14 Worst Credit Card Mistakes

Top Credit Card Mistakes

Top Credit Card Mistakes

The road to a mountain of debt is usually littered with a trail of maxed out credit cards. Credit cards are very easy to use incorrectly and can quickly become a major financial problem. Unfortunately many people use their credit cards in ways which lead them towards financial disaster. They can often look like the solution to a financial problem, when the reality is they are the start of a financial problem.

Let’s take a look at the 14 worst credit card mistakes!

1. Getting a Card When You Don’t Need it or For The Wrong Reasons
If you don’t actually need a credit card, why get one? Another mistake is getting a credit card for the wrong reasons. If you decide to get a credit card so you can afford a holiday or so you can afford an impulse purchasing decision — it could be a mistake.

2. Choosing the Wrong Credit Card For Your Circumstances
When you select a credit card, attempt to obtain one that matches the way you buy items and how often you can make repayments. Get a credit card with a credit limit that matches your income so it’s impossible to over extend yourself.

If you intend on paying off your credit card quickly, you only need a small interest free period. By getting a card with a smaller interest-free period you might be able to access other benefits. If you will be slower paying off the card, look for one with the lowest interest rate, even if it has a higher annual fee.

3. Not Getting The Benefits From Your Card
Many credit cards have certain deals attached to them. Some cards can give you discounts if you shop at certain stores, or have high interest free periods from certain stores.
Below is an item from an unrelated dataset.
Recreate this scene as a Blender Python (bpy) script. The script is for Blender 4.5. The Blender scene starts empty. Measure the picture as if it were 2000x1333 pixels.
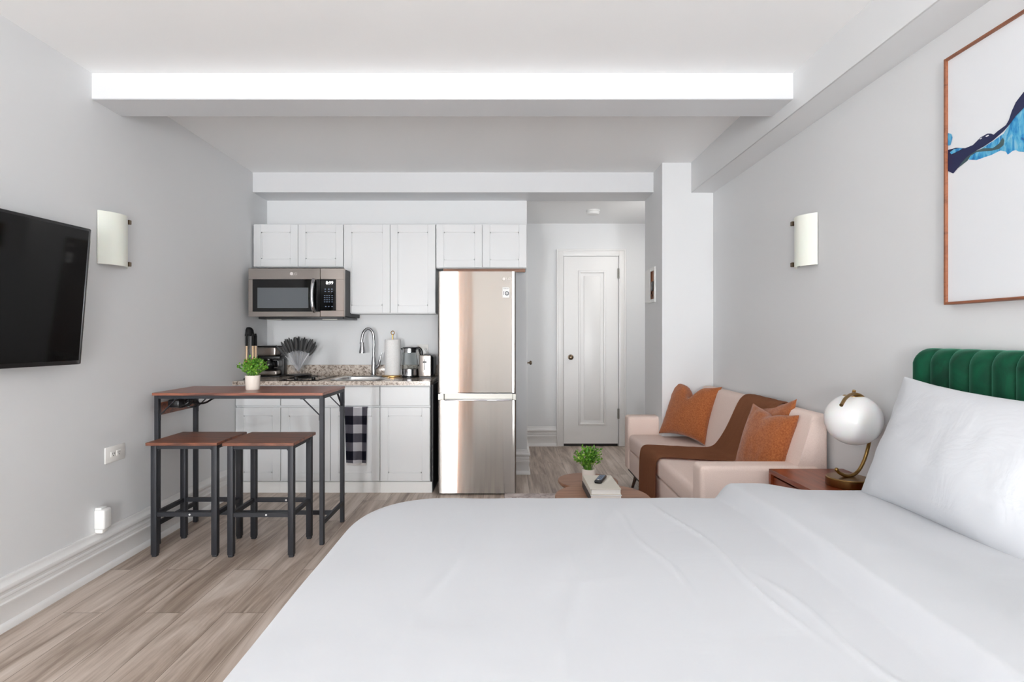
import bpy, bmesh, math, random
from mathutils import Vector, Matrix, noise
random.seed(7)
C = bpy.context.scene
COL = C.collection
PI = math.pi
# ------------------------------------------------------------------ camera
F, CX, CY, CH = 1080.0, 990.0, 657.0, 1.222
cam_d = bpy.data.cameras.new('camera'); cam = bpy.data.objects.new('camera', cam_d); COL.objects.link(cam)
cam.location = (0, 0, CH); cam.rotation_euler = (PI/2, 0, 0)
cam_d.sensor_width = 36; cam_d.sensor_fit = 'HORIZONTAL'; cam_d.lens = 36*F/2000
cam_d.shift_x = .005; cam_d.shift_y = -.00475; cam_d.clip_start = .02
C.camera = cam
# ------------------------------------------------------------------ world, lights, exposure
W = bpy.data.worlds.new('daylight'); C.world = W; W.use_nodes = True
W.node_tree.nodes['Background'].inputs[0].default_value = (.86, .92, 1, 1)
W.node_tree.nodes['Background'].inputs[1].default_value = 1.0
C.view_settings.view_transform = 'Standard'; C.view_settings.look = 'None'
C.view_settings.gamma = 1; C.view_settings.use_curve_mapping = False
C.view_settings.exposure = 0.5
C.cycles.use_denoising = True; C.cycles.max_bounces = 10; C.cycles.diffuse_bounces = 6
C.cycles.glossy_bounces = 4; C.cycles.transmission_bounces = 8; C.cycles.transparent_max_bounces = 8
C.cycles.sample_clamp_indirect = 4
def area(name, loc, rot, sx, sy, power, col):
    l = bpy.data.lights.new(name, 'AREA'); l.shape = 'RECTANGLE'; l.size = sx; l.size_y = sy
    l.energy = power; l.color = col
    o = bpy.data.objects.new(name, l); COL.objects.link(o); o.location = loc; o.rotation_euler = rot
    return o
# daylight from the left rear window; the right one is added as fill
area('window_daylight', (-1.69, -5.53, .85), (PI/2, 0, 0), .54, 1.3, 145, (.95, .98, 1))
area('window_daylight', (1.05, -5.53, .85), (PI/2, 0, 0), .9, 1.3, 110, (.92, .965, 1))
# upward area lights added unseen behind the camera to brighten the ceiling
for x_, y_, w_ in ((-1.7, -2.4, 34), (1.3, -2.4, 30), (-1.7, -3.7, 50), (1.3, -3.7, 42)):
    area('added_uplight', (x_, y_, .45), (PI, 0, 0), .45, .45, w_, (.935, .972, 1))
# fill light added to brighten the hall, hidden behind the column
area('hall_fill_light', (1.42, 5.15, 2.43), (0, 0, 0), .3, .3, 4, (1, .97, .93))

# ------------------------------------------------------------------ materials
def mat(name, col, rough=.5, metal=0, **k):
    m = bpy.data.materials.new(name); m.use_nodes = True
    b = m.node_tree.nodes['Principled BSDF']
    b.inputs['Base Color'].default_value = (*col, 1); b.inputs['Roughness'].default_value = rough
    b.inputs['Metallic'].default_value = metal
    for n, v in k.items(): b.inputs[n.replace('_', ' ')].default_value = v
    return m
def S(r, g, b):
    f = lambda c: (c/255/12.92) if c/255 <= .04045 else ((c/255+.055)/1.055)**2.4
    return (f(r), f(g), f(b))
def N(m, t, **k):
    n = m.node_tree.nodes.new(t)
    for a, v in k.items(): setattr(n, a, v)
    return n
def L(m, a, b): m.node_tree.links.new(a, b)
def coords(m, scale=(1, 1, 1), rot=(0, 0, 0), loc=(0, 0, 0)):
    t = N(m, 'ShaderNodeTexCoord'); mp = N(m, 'ShaderNodeMapping')
    mp.inputs['Scale'].default_value = scale; mp.inputs['Rotation'].default_value = rot; mp.inputs['Location'].default_value = loc
    L(m, t.outputs['Object'], mp.inputs['Vector']); return mp.outputs['Vector']
def ramp(m, fac, stops):
    r = N(m, 'ShaderNodeValToRGB'); e = r.color_ramp.elements
    while len(e) < len(stops): e.new(.5)
    for i, (p, c) in enumerate(stops): e[i].position = p; e[i].color = (*c, 1)
    L(m, fac, r.inputs[0]); return r.outputs[0]
def ntex(m, vec, scale, detail=3, rough=.5, dist=0):
    n = N(m, 'ShaderNodeTexNoise'); n.inputs['Scale'].default_value = scale; n.inputs['Detail'].default_value = detail
    n.inputs['Roughness'].default_value = rough; n.inputs['Distortion'].default_value = dist
    L(m, vec, n.inputs['Vector']); return n.outputs['Fac']
def bump(m, h, strength, dist=.01):
    b = N(m, 'ShaderNodeBump'); b.inputs['Strength'].default_value = strength; b.inputs['Distance'].default_value = dist
    L(m, h, b.inputs['Height']); L(m, b.outputs[0], m.node_tree.nodes['Principled BSDF'].inputs['Normal'])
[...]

Other credit cards cards offer free travel insurance if you buy the holiday on the credit card, a substantial saving.  If you are more aware of these benefits you can maximise the returns from having that particular credit card!

4. Not Reading The Fine Print to Understand Fees and Charges
You should spend some time reading about the fees and charges attached to your credit card. The most important attributes on the credit card you should understand are – interest free period, interest rates charged, annual fees, late payment penalties, honeymoon period duration and balance transfer rules.
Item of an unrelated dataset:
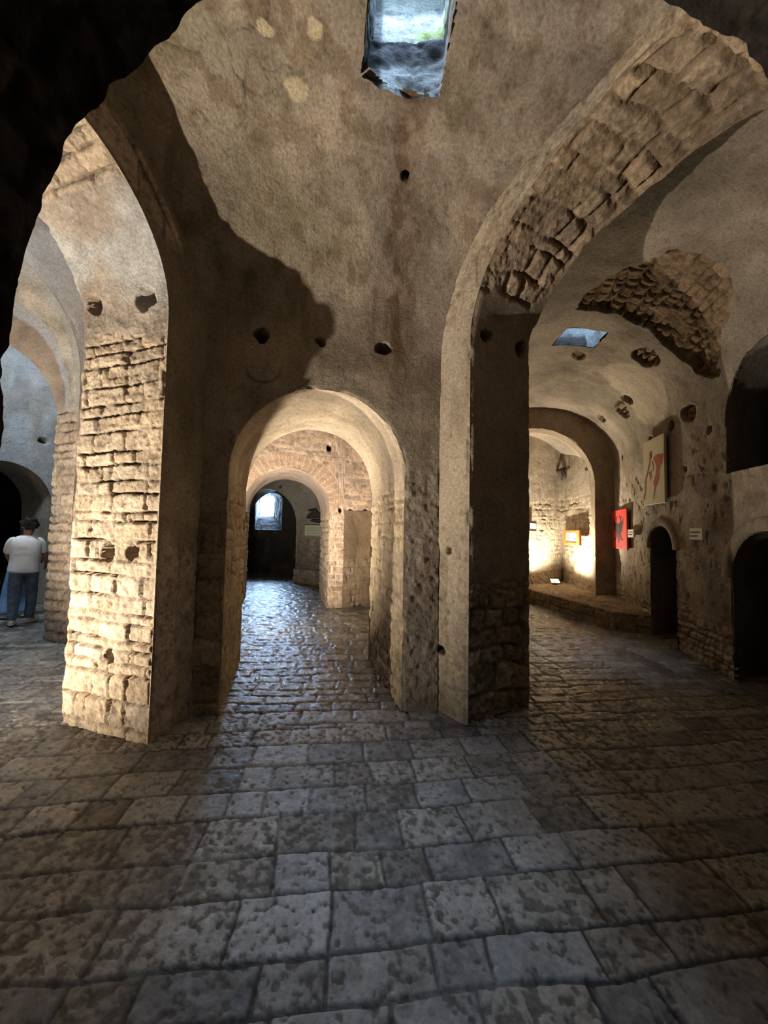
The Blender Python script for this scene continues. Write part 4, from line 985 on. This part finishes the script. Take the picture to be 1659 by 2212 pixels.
def floodlight():
    x, y, z = 4.27, 9.62, .335; root = Vector((x, y, z)); tgt = Vector((4.22, 9.2, 1.15)); d = (tgt-root).normalized(); s = d.cross(Vector((0, 0, 1))).normalized(); u = s.cross(d)
    e = tag(empty('floodlight', root), 'lit floodlight standing on the stone bench in the alcove', 'floodlight')
    c = root+Vector((0, 0, .10))
    def box(hx, hy, y0, y1, hx1=None, hy1=None):
        hx1 = hx1 or hx; hy1 = hy1 or hy; v = []
        for (yy, a, b) in ((y0, hx, hy), (y1, hx1, hy1)):
            for (i, j) in ((-1, -1), (1, -1), (1, 1), (-1, 1)): v.append(c+d*yy+s*a*i+u*b*j)
        return v, [(3, 2, 1, 0), (4, 5, 6, 7), (0, 1, 5, 4), (1, 2, 6, 5), (2, 3, 7, 6), (3, 0, 4, 7)]
    v, f = box(.05, .04, -.06, .04, .10, .08); mesh_obj('housing', local(v, root), f, M_METAL, e)
    v, f = box(.09, .07, .041, .045); mesh_obj('lamp_glass', local(v, root), f, M_GLASS, e)
    v, f = tube([root+s*.13+Vector((0, 0, .11)), root+s*.13+Vector((0, 0, .008)), root-s*.13+Vector((0, 0, .008)), root-s*.13+Vector((0, 0, .11))], .009); mesh_obj('stand', local(v, root), f, M_METAL, e)
    spot('alcove_floodlight_beam', c+d*.07, (4.24, 9.55, 3.0), 760, (1.0, .87, .66), math.radians(176), .75, .05)
    return
floodlight()
def info_board():
    a, b = np.array((-2.38, 11.855)), np.array((-1.75, 11.62)); u = unit(b-a); n = np.array((u[1], -u[0])); fr = Frame((a[0]+n[0]*.06, a[1]+n[1]*.06, 1.46), u, n); W, H = .66, .31
    root = Vector(fr.p(W/2, 0)); e = tag(empty('information_board', root), 'pale green information board on the grey wall seen through the low archway', 'sign')
    v, f = slab(fr, 0, W, 0, H, 0, .03); mesh_obj('sign_board', local(v, root), f, flat_mat('pale_green_board', (.42, .47, .36), .6), e)
    P = [stroke([(W*.08, H*(.2+.15*k)), (W*.9, H*(.2+.15*k))], .012) for k in range(5)]
    v, f = shapes(fr, P, .03, .033); mesh_obj('text_lines', local(v, root), f, M_INK, e)
    # dark metal cut-out above it
    fr = Frame((a[0]+n[0]*.07+u[0]*.06, a[1]+n[1]*.07+u[1]*.06, 1.84), u, n); root = Vector(fr.p(.3, 0))
    P = [[(.0, .14), (.08, .12), (.3, .15), (.62, .10), (.62, .36), (.40, .30), (.30, .42), (.05, .40), (.02, .36), (.22, .33), (.08, .28), (.0, .22)], [(.10, .06), (.34, .0), (.62, -.02), (.62, .07), (.25, .11)]]
    v, f = shapes(fr, P, 0, .03); o = mesh_obj('wall_emblem', local(v, root), f, M_BLACK); o.location = root
    tag(o, 'black cut-out plaque mounted above the pale green board', 'plaque')
info_board()

# ================================================================== PEOPLE
def skin_mesh(name, joints, edges, mat, root='pelvis', sub=2):
    me = bpy.data.meshes.new(name); ob = bpy.data.objects.new(name, me); COL.objects.link(ob)
    bm = bmesh.new(); lay = bm.verts.layers.skin.verify(); V = {}
    for k, (p, r) in joints.items():
        v = bm.verts.new(p); v[lay].radius = (r if hasattr(r, '__len__') else (r, r)); v[lay].use_root = (k == root); V[k] = v
    for a, b in edges: bm.edges.new((V[a], V[b]))
    bm.to_mesh(me); bm.free()
    ob.modifiers.new('s', 'SKIN').use_smooth_shade = True
    sb = ob.modifiers.new('u', 'SUBSURF'); sb.levels = sub; sb.render_levels = sub
    dg = bpy.context.evaluated_depsgraph_get(); ev = ob.evaluated_get(dg); m2 = bpy.data.meshes.new_from_object(ev)
    ob.modifiers.clear(); ob.data = m2; bpy.data.meshes.remove(me); m2.name = name; m2.materials.clear(); m2.materials.append(mat)
    m2.polygons.foreach_set('use_smooth', np.ones(len(m2.polygons), bool))
    return ob
def rings(path, n=20):
    """path: list of (centre, rx, ry); horizontal-ish rings lofted and closed"""
    return tube([p[0] for p in path], [(p[1], p[2]) for p in path], n)
def loft_rings(rs, n=24):
    vs, fs = [], []
    for (c, rx, ry, tilt) in rs:
        for k in range(n):
            a = 2*math.pi*k/n; vs.append(Vector((c[0]+rx*math.cos(a), c[1]+ry*math.sin(a), c[2]+tilt*math.cos(a))))
    for i in range(len(rs)-1):
        for k in range(n): j = (k+1) % n; fs.append((i*n+k, i*n+j, i*n+n+j, i*n+n+k))
    fs.append(tuple(range(n))[::-1]); fs.append(tuple((len(rs)-1)*n+k for k in range(n)))
    return vs, fs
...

5. Only Making Minimum Payments
If you only make minimum payments you dramatically increase the amount of time it takes to pay down the card.  Additionally, the balance will be attracting the maximum interest rate before long.  If you can increase the minimum monthly payment by even a small amount, you can shave years off of the repayment time.

6. Making Late Payments
If you make a late payment on a credit card you can receive a late payment fee that is often higher than the minimum repayment! Additionally late payments can affect your credit score. Enough late payments on credit card can start to affect what kinds of credit lines are available to you, and the interest rates you can obtain.
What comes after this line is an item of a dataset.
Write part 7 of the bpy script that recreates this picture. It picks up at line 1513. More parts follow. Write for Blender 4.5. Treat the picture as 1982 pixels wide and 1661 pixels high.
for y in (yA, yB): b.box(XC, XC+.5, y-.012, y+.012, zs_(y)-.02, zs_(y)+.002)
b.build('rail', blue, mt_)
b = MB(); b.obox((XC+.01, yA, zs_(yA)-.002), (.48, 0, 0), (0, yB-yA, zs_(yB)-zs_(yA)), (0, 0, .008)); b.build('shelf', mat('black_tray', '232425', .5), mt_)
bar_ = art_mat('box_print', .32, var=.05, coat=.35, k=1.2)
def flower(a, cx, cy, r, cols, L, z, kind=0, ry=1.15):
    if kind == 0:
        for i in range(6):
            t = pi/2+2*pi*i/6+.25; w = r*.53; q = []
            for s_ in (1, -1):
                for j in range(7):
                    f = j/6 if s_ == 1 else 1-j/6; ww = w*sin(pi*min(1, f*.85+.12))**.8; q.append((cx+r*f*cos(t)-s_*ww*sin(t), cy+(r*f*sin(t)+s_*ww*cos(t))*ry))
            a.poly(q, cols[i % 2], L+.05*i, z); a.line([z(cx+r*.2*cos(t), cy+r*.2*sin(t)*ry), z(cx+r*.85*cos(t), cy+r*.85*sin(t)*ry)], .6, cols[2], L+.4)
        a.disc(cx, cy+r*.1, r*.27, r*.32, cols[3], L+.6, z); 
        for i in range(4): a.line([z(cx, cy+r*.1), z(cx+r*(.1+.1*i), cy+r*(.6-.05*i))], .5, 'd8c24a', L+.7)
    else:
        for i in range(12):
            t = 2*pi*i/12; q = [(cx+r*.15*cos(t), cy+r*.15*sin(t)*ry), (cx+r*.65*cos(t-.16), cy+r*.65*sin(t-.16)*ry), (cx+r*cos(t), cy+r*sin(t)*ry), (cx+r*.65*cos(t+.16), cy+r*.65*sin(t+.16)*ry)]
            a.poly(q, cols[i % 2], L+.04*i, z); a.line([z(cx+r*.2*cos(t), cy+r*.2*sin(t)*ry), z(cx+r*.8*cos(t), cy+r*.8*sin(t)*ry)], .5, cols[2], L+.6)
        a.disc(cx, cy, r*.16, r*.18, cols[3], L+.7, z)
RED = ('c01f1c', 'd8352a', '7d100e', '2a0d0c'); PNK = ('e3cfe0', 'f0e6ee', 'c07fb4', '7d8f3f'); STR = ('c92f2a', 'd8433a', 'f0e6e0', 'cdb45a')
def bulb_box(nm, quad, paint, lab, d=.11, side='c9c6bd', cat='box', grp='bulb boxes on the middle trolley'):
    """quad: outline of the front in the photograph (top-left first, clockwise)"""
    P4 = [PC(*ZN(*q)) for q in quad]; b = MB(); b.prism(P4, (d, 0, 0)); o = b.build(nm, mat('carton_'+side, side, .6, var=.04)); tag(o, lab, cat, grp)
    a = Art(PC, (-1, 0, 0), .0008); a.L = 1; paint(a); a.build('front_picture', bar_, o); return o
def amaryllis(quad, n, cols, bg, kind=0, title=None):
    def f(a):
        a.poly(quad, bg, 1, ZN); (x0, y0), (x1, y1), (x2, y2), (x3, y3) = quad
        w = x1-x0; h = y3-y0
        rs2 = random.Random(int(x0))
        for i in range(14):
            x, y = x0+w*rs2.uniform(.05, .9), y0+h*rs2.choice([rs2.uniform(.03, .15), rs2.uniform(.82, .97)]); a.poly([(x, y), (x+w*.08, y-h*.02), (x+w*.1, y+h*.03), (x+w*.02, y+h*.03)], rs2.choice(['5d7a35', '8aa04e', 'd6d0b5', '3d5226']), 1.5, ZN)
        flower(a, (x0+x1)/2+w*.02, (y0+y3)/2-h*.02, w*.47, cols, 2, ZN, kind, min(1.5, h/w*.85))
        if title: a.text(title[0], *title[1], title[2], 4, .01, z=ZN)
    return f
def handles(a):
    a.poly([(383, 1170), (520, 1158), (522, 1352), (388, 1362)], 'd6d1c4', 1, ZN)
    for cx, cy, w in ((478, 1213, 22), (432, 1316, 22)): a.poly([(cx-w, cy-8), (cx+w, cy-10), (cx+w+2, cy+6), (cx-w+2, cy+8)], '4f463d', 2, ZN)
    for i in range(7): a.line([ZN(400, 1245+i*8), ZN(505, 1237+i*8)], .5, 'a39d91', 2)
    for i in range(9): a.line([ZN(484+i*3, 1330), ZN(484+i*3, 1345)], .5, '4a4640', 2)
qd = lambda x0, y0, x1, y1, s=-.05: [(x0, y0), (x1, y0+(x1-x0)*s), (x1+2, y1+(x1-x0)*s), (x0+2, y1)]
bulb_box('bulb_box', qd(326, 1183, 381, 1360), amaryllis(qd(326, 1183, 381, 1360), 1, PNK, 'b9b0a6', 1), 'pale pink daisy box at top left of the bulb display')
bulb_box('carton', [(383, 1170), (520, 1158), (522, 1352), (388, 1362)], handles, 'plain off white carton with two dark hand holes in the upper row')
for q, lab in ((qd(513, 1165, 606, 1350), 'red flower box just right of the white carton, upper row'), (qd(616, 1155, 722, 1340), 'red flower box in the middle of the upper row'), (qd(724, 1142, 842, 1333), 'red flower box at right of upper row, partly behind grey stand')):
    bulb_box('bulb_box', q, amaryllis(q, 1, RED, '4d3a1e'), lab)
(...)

7. Not Comparing Credit Cards For Value
Don’t rush in and accept the first credit card offer you receive.  It’s important to look at the value that is provided by a number of credit cards and select the one that offers the best value for your spending patterns and income.  There are many credit card comparison web sites so make sure you spend some time comparison shopping.

8. Loaning Your Credit Card to Someone Else
It’s never a good idea to loan your credit card to someone else, including family members.  If you loan the card to a relative or friend who claims to only need it for one or two purchases, you could get a rude shock when the next credit card bill arrives.

9. Not Checking Your Credit Card Bill
You must always check your credit card bill to ensure there are no incorrect charges listed.  Credit card fraud is rife within the United States and stores often simply make mistakes.  It’s crucial that you find the error early and contact your bank with any discrepancies.

10. Letting Your Credit Card Get Stolen!
Credit cards should be safeguarded as much as you would a massive wad of cash within your wallet.  If you are unsure about the honesty of a particular establishment, use cash to avoid fraudulent behavior.  If your card is stolen, report the theft immediately to limit your liability on the fraudulent charges.  A criminal can wrack up vast amounts of debt on the stolen card very quickly.  There can be negative effects on your credit rating and your financial health if the card makes it into the wrong hands.

11. Applying For Too Many Credit Cards
It is possible to lose points from your credit score if you apply for a large number of credit cards within a short period.  The companies that calculate credit scores use the number of credit card applications as an indicator for your financial stability.

12. Not Understanding Introductory Rates
If you see a credit card deal that is too good to be true, it probably is.  Many cards have generous introductory interest rates and conditions.  You need to read the fine print and understand what happens when the introductory period is over.

13. Go Over Your Credit Card Limit or Maxing It Out
If you lose control of your credit card, the problems really begin.  Firstly you will receive one or more fees from the financial institution, then your credit rating will be seriously impacted.   Some cards have penalty interest rates for cards that are maxed out.  So if you thought the standard 22% rate on the card was bad, when the card is maxed out and starts accumulating debt at 30% you will be extremely worried!

14. Buying Items You Simply Don’t Need
A huge mistake amongst credit card users is that they buy things they don’t need more often. This is because credit cards make the purchasing process incredibly fast. With Internet shopping, people also have thousands of ways to waste their money! Be careful with what you are willing to spend money on.  Don’t buy crap you don’t need!